* To be done: Repeat exactly, and only, the lines from the one that contains "Keep writing the" through the one that contains "loose_card('small name card with a yellow", both ends included.
>> begin Record excerpts
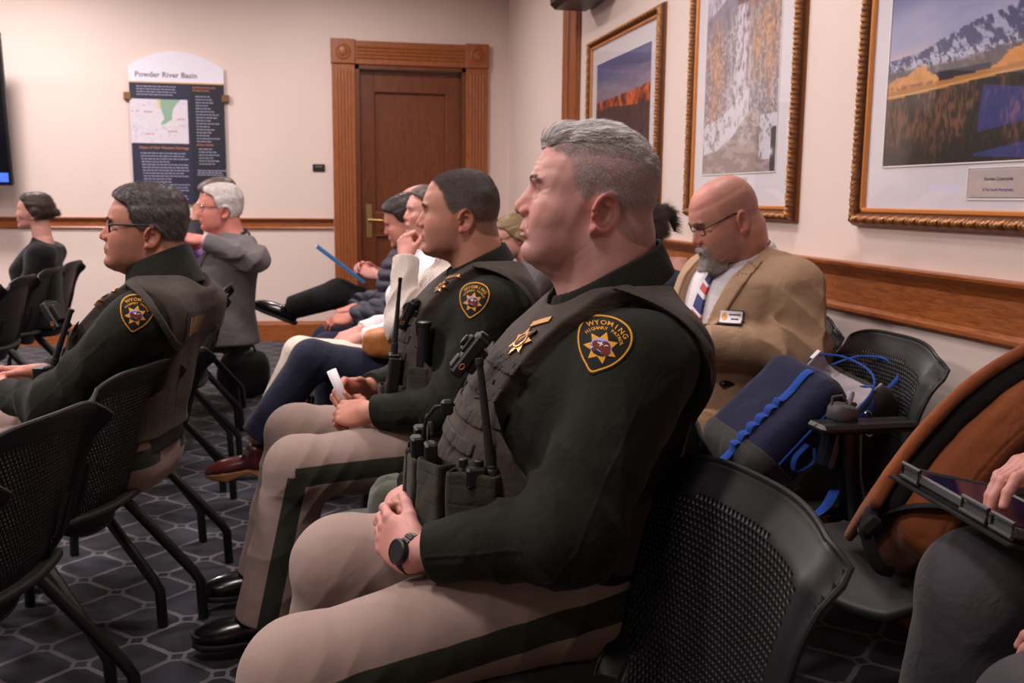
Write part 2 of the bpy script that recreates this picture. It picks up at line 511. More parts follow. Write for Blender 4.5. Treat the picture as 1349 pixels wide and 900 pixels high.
def skin_colour(h, base, lips, ruddy, scalp=None, stubble=None, hairline=HAIRLINE, brow=None, sd=0):
    """h: head-space points -> rgb (base skin, red lips, nose, ears and cheeks, brows, cropped hair and beard shadow)"""
    y = np.abs(h[:, 1]); x = h[:, 0]; z = h[:, 2]
    c = np.tile(np.array(base, float), (len(h), 1))
    mo = .5 + .5 * wob(h, 160, sd, 6); c *= (1 - .10 + .16 * mo)[:, None]
    def lay(col, m):
        nonlocal c
        m = np.clip(m, 0, 1)[:, None]; c = c * (1 - m) + np.array(col, float) * m
    face = (x > .03) & (z > -.1)
    lay(ruddy, .75 * np.exp(-((x - .128) ** 2 / .0004 + y ** 2 / .0005 + (z - .002) ** 2 / .0004)))
    lay(ruddy, .45 * np.exp(-((x - .095) ** 2 / .0009 + (y - .045) ** 2 / .0006 + (z + .002) ** 2 / .0006)))
    lay(ruddy, .6 * sst(y, .083, .087) * (np.abs(z) < .045) * (x < .03))
    lay(ruddy, .30 * sst(z, .08, .12) * (x > 0))
    lay([k * .62 for k in base], .5 * np.exp(-((x - .103) ** 2 / .0003 + (y - .031) ** 2 / .0003 + (z - .027) ** 2 / .00006)))
    lm = np.exp(-(((y / .0245) ** 2 + ((z + .0405) / .0105) ** 2) ** 2)) * (x > .108)
    lay(lips, .8 * lm)
    if brow is not None:
        bz = .0565 + .004 * sst(y, .01, .03) - .008 * sst(y, .038, .052)
        lay(brow, .95 * np.exp(-((z - bz) / .0042) ** 2) * sst(y, .006, .012) * (1 - sst(y, .046, .054)) * (x > .07) * (.6 + .4 * wob(h, 900, 3)))
    if stubble is not None:
        sm = (1 - sst(z, -.022, -.005)) * sst(x, .0, .02) * sst(z, -.14, -.10) * (1 - lm)
        lay(stubble[0], stubble[1] * sm)
    if scalp is not None:
        xm = interp(hairline, z)
        m = sst(xm - x, -.006, .008) * sst(np.sqrt((x + .008) ** 2 + (z + .003) ** 2 * .8), .030, .036)
        lay(scalp[0], scalp[1] * m * (.8 + .2 * wob(h, 700, 5)) * (.7 + .3 * (1 - sst(z, .0, .09))))
    return c

def sample_surface(V, Q, n, rs, wfun=None):
    A = V[Q[:, 0]]; B_ = V[Q[:, 1]]; C_ = V[Q[:, 2]]; D_ = V[Q[:, 3]]
    ar = .5 * (ln(np.cross(B_ - A, C_ - A)) + ln(np.cross(C_ - A, D_ - A)))
    if wfun is not None: ar = ar * wfun((A + C_) / 2)
    k = rs.choice(len(Q), n, p=ar / ar.sum())
    u = rs.rand(n, 1); w = rs.rand(n, 1)
    return A[k] * (1 - u) * (1 - w) + B_[k] * u * (1 - w) + C_[k] * u * w + D_[k] * (1 - u) * w

def strands(f, P, length, flow, width, rs, lift=.3, segs=4, droop=0.0, jit=.25, h=.001):
    """hair blades grown from surface points P along flow(P), kept just outside the surface"""
    N = grad(f, P); n = len(P)
    L = length(P) if callable(length) else np.full(n, length)
    L = L * (.6 + .6 * rs.rand(n))
    D = flow(P) + rs.normal(size=(n, 3)) * jit
    D = D - N * (D * N).sum(1)[:, None]; D /= ln(D)[:, None] + 1e-9
    D = D + N * (lift * (.4 + 1.0 * rs.rand(n)))[:, None]; D /= ln(D)[:, None]
    S = np.cross(D, N); S /= ln(S)[:, None] + 1e-9
    pts = []; X = P.copy() - N * h * .5; V = []
    for k in range(segs + 1):
        t = k / segs; w = width * (1 - t * .85)
        V.append(X - S * w * .5); V.append(X + S * w * .5)
        X = X + D * (L / segs)[:, None]
        D = flow(X) * .25 + D + np.array([0, 0, -droop]); D /= ln(D)[:, None]
        d = f(X.astype(F32)); g = None
        low = d < h
        if low.any():
            g = grad(f, X[low]); X[low] += g * (h - d[low])[:, None]
            D[low] -= g * np.minimum((D[low] * g).sum(1), 0)[:, None]
    V = np.stack(V, 1)                                   # n, 2(segs+1), 3
    base = (np.arange(n) * 2 * (segs + 1))[:, None]
    F = [np.concatenate([base + 2 * k, base + 2 * k + 1, base + 2 * k + 3, base + 2 * k + 2], 1) for k in range(segs)]
    rnd = np.repeat(rs.rand(n), 2 * (segs + 1))
    return V.reshape(-1, 3), np.concatenate(F), rnd

def hair_mat(name, c1, c2, c3=None, rough=.45):
    t = NT(name)
    r = t.attr('rnd')
    c = t.mix(r, c1, c2)
    if c3: c = t.mix(t.sstep(t.noise(30, 3), .5, .65), c, c3)
    t.set(Base_Color=c, Roughness=rough, Specular_IOR_Level=.4)
    return t.mat

def skin_mat(name, bump=.25):
    t = NT(name)
    c = t.attr('Col', 'Color')
    n = t.noise(350, 3)
    c2 = t.mix(t.math('MULTIPLY', n, .25), c, (.45, .18, .13), 'MIX')
    t.set(Base_Color=c2, Roughness=.48, Subsurface_Weight=.12, Subsurface_Scale=.008, Specular_IOR_Level=.42)
    t.b.inputs['Subsurface Radius'].default_value = (1, .35, .2)
    t.bump(t.math('ADD', t.noise(420, 2), t.math('MULTIPLY', t.noise(90, 3), 1.5)), bump, .0012)
    return t.mat
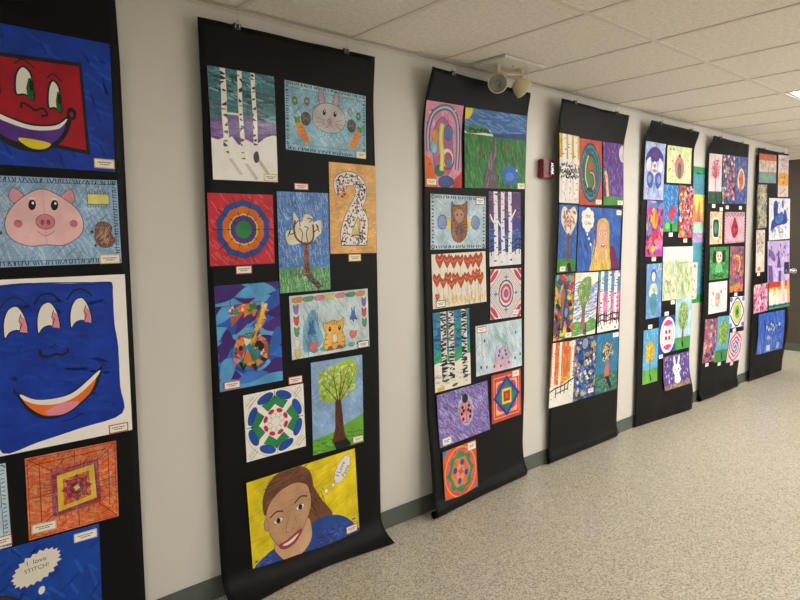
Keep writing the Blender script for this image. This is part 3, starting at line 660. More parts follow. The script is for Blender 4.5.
a = Art(.282, .437, '#eab368', seed=12)                     # 2
a.hatch('#f4c98c', 3, 160, 2, 2, 98, 98, 10, 14); a.hatch('#d89848', 2.5, 90, 2, 2, 98, 98, -40, 12)
path = [(24, 32), (21, 22), (36, 17), (54, 18), (66, 26), (64, 38), (53, 50), (42, 62), (35, 74), (33, 86)]
sp = a.smooth(path); a.line(BLK, 54, sp); a.line(BLK, 40, a.smooth([(58, 50), (72, 62), (70, 86)])); a.rect(BLK, 22, 79, 79, 91.5)
a.line('#efece8', 50, sp); a.line('#efece8', 36, a.smooth([(58, 50), (72, 62), (70, 85)])); a.rect('#efece8', 23.5, 80, 77.5, 90.5, 0)
a.poly('#e8dc8a', [(56, 62), (44, 79), (62, 79)], 1); a.line(BLK, 1.2, [(56, 62), (44, 79), (62, 79)], True)
on2 = lambda x, y: any((x-p[0])**2+((y-p[1])*1.55)**2 < 80 for p in sp) or (y > 80 and y < 90 and 24 < x < 77) or (50 < y < 85 and 64 < x < 76)
a.dabs(['#b8304a', '#2f8f86', '#5b3a86', BLK, '#c85a7a', '#3c9a58', BLK, '#a82a58'], 620, 12, 10, 80, 91, 2.6, .8, inside=on2, tex=0)
hang('crayon_drawing', 'orange sheet with a big white numeral 2 full of coloured flecks', 'drawing', a, 2, .756, 1.742, -.4, M_crayon)
loose_card('small name card with a yellow edge under the numeral 2 drawing', 2, 1.825, 1.501, '#e4bd4e', .075, .035)

a = Art(.274, .46, '#4f86cf', seed=13)                      # blossom tree
a.hatch('#9dbde6', 3, 190, 1, 1, 99, 74, 75, 14); a.hatch('#2f64b4', 3, 150, 1, 1, 99, 74, 85, 12)
a.rect('#5aa66a', -1, 76, 101, 101); a.hatch('#a6cfa4', 3, 90, 1, 77, 99, 99, 85, 12); a.hatch('#2f7d46', 3, 80, 1, 77, 99, 99, 85, 12)
a.blob('#eee7cf', [(30, 20), (44, 30), (52, 22), (66, 24), (68, 30), (82, 28), (84, 40), (76, 44), (66, 50), (58, 50), (40, 51), (20, 52), (14, 44), (18, 38), (30, 36)], 1)
a.poly('#2a231f', [(44, 80), (55, 78), (82, 96), (74, 99)]); a.hatch('#5d5650', 3, 14, 52, 82, 76, 96, 40, 8)
a.poly('#8a563c', [(48, 50), (58, 50), (58, 74), (64, 83), (40, 83), (48, 75)]); a.hatch('#3a221a', 2.4, 24, 49, 52, 57, 80, 88, 8)
a.line('#6a4030', 7, a.smooth([(53, 53), (36, 47), (30, 38), (33, 28)])); a.line('#6a4030', 7, a.smooth([(53, 53), (66, 48), (68, 38), (67, 32)]))
a.lines('#4a2c20', 3.4, [a.smooth([(33, 40), (22, 42), (24, 36), (18, 44)]), a.smooth([(44, 50), (46, 40), (40, 36)]), a.smooth([(56, 50), (54, 40), (58, 36), (50, 34)]), a.smooth([(68, 40), (78, 36), (74, 32), (80, 40)]), a.smooth([(33, 32), (40, 28), (42, 34)]), a.smooth([(60, 30), (66, 27), (56, 26)])])
hang('crayon_drawing', 'crayon drawing of a tree with cream blossom on blue sky, left of the numeral 2', 'drawing', a, 2, .471, 1.582, .3, M_crayon)
loose_card('small name card with a pink edge above the blossom tree drawing', 2, 1.528, 1.838, '#d4566e', .075, .03)

a = Art(.302, .305, '#cc2f3e', seed=14)                     # red mandala
a.hatch('#e05a62', 4, 120, 1, 1, 99, 99, 50, 14)
for r, c in ((42, '#1e4fa4'), (34, '#e0702c'), (23.5, '#e6cf3c'), (20.5, '#5a3196'), (13.5, '#2e8a4c')): a.poly(c, a.ngon(52, 50, r, 10, 18)); a.line('#2a1220', 1.2, a.ngon(52, 50, r, 10, 18), True)
a.lines(BLK, 2.4, [[(52+r0*math.cos(t), 50+r0*math.sin(t)), (52+r1*math.cos(t), 50+r1*math.sin(t))] for t in [2*PI*i/10 for i in range(10)] for r0, r1 in ((16, 26), (30, 38), (40, 48))])
hang('marker_drawing', 'red square drawing with a blue, orange and green round mandala', 'drawing', a, 2, .161, 1.641, .4, M_marker)
loose_card('small name card with a red edge under the red mandala', 2, 1.23, 1.466, '#c2404f', .076, .036)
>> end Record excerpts
* Solution for this task:
Keep writing the Blender script for this image. This is part 3, starting at line 660. More parts follow. The script is for Blender 4.5.
a = Art(.282, .437, '#eab368', seed=12)                     # 2
a.hatch('#f4c98c', 3, 160, 2, 2, 98, 98, 10, 14); a.hatch('#d89848', 2.5, 90, 2, 2, 98, 98, -40, 12)
path = [(24, 32), (21, 22), (36, 17), (54, 18), (66, 26), (64, 38), (53, 50), (42, 62), (35, 74), (33, 86)]
sp = a.smooth(path); a.line(BLK, 54, sp); a.line(BLK, 40, a.smooth([(58, 50), (72, 62), (70, 86)])); a.rect(BLK, 22, 79, 79, 91.5)
a.line('#efece8', 50, sp); a.line('#efece8', 36, a.smooth([(58, 50), (72, 62), (70, 85)])); a.rect('#efece8', 23.5, 80, 77.5, 90.5, 0)
a.poly('#e8dc8a', [(56, 62), (44, 79), (62, 79)], 1); a.line(BLK, 1.2, [(56, 62), (44, 79), (62, 79)], True)
on2 = lambda x, y: any((x-p[0])**2+((y-p[1])*1.55)**2 < 80 for p in sp) or (y > 80 and y < 90 and 24 < x < 77) or (50 < y < 85 and 64 < x < 76)
a.dabs(['#b8304a', '#2f8f86', '#5b3a86', BLK, '#c85a7a', '#3c9a58', BLK, '#a82a58'], 620, 12, 10, 80, 91, 2.6, .8, inside=on2, tex=0)
hang('crayon_drawing', 'orange sheet with a big white numeral 2 full of coloured flecks', 'drawing', a, 2, .756, 1.742, -.4, M_crayon)
loose_card('small name card with a yellow edge under the numeral 2 drawing', 2, 1.825, 1.501, '#e4bd4e', .075, .035)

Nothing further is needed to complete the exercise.